Well, let's see according to Wikipedia, the population of Guangdong province was 105,940,000 in 2012. So approx. 2% of the population traveled out of province for Chinese New Years. 2% doesn't sound that big compared to "the entire population of Chicago" eh? To put it into perspective, the population of California is approx 38 million, and for Thanksgiving long weekend in 2013, "Statewide, 4.46 million will drive to holiday destinations, and 533,000 will go by plane." according to the AAA. That's over 12% of the population traveling. Granted, not *everybody* left the state. If one just counts the ones the flew by plane, 1.4% of California's residents flew somewhere over Thanksgiving. 2% doesn't sound like that much now.

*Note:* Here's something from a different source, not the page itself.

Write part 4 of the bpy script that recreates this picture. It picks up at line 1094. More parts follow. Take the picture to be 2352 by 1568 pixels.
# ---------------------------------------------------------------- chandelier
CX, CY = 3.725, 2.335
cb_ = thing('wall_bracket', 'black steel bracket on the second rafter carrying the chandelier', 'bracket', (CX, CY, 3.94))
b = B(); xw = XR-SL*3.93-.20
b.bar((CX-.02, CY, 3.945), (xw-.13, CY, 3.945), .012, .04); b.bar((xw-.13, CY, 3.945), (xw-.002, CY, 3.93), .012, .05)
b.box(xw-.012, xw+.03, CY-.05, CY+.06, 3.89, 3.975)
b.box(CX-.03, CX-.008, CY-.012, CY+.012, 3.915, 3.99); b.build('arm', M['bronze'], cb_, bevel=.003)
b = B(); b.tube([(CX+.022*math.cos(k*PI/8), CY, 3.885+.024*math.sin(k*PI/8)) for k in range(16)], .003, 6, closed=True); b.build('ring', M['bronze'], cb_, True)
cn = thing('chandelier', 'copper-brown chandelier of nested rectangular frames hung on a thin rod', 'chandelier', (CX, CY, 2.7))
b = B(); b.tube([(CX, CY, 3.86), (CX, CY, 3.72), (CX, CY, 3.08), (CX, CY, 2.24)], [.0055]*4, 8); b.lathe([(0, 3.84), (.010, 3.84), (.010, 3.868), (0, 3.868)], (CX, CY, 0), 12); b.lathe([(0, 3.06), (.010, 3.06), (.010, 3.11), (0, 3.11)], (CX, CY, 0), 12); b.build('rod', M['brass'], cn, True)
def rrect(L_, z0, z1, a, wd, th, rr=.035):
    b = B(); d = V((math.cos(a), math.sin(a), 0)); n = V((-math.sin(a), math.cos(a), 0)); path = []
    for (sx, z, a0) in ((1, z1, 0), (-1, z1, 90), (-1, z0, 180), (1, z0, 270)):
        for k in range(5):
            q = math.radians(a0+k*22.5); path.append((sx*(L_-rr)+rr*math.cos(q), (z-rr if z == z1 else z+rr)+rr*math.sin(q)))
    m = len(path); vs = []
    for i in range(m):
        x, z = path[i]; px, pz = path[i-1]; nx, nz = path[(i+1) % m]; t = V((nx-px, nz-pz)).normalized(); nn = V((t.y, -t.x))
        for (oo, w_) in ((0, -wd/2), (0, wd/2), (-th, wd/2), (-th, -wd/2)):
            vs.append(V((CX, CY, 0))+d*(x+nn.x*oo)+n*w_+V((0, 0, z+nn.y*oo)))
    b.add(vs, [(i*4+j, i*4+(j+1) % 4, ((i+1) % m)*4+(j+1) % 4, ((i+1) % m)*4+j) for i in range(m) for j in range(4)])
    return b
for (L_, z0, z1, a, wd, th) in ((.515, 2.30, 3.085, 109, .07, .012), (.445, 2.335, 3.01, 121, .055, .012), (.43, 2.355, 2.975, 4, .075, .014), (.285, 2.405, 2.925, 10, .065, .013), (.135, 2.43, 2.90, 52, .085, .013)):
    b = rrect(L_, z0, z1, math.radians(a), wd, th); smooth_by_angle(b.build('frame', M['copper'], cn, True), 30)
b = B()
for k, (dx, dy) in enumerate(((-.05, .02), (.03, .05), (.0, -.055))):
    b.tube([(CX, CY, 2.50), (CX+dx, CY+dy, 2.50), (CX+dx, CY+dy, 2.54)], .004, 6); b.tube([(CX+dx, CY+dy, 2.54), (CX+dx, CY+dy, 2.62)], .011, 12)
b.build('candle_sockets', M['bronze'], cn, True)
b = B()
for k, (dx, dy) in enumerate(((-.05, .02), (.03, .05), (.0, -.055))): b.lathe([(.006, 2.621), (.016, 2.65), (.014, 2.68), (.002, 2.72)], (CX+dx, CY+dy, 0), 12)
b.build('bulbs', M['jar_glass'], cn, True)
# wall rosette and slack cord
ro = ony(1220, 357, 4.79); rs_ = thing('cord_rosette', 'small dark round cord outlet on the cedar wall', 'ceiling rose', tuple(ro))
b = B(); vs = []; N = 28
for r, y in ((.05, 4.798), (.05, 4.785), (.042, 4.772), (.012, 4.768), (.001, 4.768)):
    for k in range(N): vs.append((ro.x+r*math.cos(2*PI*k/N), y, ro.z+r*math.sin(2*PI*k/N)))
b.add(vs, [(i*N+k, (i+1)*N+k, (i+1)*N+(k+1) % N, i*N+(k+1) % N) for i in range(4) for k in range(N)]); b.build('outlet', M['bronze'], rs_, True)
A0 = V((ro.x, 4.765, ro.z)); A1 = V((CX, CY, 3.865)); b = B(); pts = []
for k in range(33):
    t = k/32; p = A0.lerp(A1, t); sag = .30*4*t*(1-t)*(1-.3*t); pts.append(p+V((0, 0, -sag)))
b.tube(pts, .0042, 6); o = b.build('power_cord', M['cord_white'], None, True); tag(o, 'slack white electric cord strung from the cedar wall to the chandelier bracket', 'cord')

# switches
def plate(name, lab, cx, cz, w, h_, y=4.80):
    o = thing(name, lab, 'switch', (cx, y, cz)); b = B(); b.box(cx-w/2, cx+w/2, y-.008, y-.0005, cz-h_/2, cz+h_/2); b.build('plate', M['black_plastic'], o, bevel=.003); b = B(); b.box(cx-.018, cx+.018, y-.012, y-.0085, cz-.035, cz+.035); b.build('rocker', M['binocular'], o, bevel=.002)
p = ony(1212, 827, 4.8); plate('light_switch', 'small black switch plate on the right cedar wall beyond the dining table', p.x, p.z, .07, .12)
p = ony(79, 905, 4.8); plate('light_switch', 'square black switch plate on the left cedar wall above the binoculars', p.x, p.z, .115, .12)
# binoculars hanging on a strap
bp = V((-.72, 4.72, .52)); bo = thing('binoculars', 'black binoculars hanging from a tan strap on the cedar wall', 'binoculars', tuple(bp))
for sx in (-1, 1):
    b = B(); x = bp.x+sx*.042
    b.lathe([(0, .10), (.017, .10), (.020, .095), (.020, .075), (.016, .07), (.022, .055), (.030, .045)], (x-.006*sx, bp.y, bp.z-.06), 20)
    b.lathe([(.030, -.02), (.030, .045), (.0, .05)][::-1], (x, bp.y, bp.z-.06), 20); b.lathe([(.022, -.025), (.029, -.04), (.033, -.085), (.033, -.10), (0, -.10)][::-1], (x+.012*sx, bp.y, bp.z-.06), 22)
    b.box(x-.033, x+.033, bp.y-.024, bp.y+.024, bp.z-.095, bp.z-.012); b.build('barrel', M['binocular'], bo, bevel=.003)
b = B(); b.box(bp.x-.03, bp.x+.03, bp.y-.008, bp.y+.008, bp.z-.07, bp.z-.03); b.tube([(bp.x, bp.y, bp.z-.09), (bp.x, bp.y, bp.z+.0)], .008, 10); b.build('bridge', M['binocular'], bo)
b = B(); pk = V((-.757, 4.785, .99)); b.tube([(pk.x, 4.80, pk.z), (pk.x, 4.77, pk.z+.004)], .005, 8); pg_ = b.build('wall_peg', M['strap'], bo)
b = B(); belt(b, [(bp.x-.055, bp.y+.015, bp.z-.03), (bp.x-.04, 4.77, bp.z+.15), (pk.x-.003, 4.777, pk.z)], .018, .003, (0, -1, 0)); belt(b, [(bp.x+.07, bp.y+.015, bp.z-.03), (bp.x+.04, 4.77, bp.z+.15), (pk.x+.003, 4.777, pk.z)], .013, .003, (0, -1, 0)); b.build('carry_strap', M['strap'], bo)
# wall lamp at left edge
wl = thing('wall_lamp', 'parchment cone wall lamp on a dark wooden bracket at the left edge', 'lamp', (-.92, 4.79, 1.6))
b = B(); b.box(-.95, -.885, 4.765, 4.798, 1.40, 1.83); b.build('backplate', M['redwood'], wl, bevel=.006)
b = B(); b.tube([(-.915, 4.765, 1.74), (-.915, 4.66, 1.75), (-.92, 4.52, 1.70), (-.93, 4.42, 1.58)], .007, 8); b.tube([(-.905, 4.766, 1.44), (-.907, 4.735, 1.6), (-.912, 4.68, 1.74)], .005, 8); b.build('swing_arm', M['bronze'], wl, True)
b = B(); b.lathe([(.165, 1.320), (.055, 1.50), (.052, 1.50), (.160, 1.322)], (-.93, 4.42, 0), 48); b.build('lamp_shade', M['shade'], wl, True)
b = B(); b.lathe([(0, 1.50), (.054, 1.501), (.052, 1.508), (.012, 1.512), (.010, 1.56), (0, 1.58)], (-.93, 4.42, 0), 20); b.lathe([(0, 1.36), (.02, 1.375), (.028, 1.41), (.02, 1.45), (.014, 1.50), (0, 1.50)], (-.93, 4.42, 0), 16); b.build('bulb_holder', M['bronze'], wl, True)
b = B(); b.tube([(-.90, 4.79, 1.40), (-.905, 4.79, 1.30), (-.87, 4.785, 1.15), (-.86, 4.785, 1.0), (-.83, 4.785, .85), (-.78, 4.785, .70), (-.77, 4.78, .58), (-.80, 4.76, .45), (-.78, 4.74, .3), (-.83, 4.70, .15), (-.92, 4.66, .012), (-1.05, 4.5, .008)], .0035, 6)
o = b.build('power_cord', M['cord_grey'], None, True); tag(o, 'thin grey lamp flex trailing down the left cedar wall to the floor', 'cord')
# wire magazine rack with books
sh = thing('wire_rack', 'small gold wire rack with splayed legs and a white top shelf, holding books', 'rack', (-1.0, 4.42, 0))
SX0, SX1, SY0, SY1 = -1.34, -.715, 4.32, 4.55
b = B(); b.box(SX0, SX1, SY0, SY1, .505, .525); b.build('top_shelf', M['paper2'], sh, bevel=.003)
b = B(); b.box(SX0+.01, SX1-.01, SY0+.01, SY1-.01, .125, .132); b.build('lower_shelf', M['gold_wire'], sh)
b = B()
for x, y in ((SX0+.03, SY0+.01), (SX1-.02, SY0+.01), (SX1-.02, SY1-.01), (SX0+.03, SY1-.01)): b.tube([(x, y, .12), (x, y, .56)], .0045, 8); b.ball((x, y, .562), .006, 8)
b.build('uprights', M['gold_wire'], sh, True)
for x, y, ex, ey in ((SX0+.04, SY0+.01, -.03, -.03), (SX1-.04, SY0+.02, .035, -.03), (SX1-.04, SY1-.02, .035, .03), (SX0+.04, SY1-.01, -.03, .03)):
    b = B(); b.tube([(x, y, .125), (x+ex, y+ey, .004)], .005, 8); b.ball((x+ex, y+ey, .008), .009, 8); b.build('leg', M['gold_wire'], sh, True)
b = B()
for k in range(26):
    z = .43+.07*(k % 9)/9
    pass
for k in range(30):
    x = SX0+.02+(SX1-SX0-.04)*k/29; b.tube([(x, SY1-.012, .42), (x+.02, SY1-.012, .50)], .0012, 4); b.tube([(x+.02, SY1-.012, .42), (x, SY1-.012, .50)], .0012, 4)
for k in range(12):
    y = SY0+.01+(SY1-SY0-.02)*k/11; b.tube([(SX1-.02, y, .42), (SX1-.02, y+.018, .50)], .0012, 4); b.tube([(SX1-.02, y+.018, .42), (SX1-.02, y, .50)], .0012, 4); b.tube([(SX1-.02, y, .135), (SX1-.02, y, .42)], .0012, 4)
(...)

Honestly, after reading the news reports about the super crowded trains during Chinese New Years, I would have expected the number of people traveling out of Guandong to be *much* higher than 2%.

Ref: http://finance.yahoo.com/news/... [yahoo.com]

bullshit (1)

sociocapitalist (2471722) | 2 hours ago | (#48384951)

The entire population of China is only 1.4 billion people.

Somehow someone extrapolated 3.6 billion from observing 200 million smartphones. Sounds like a bunch of nonsense to me given that the entire population of China is less than 1.4 billion to start with.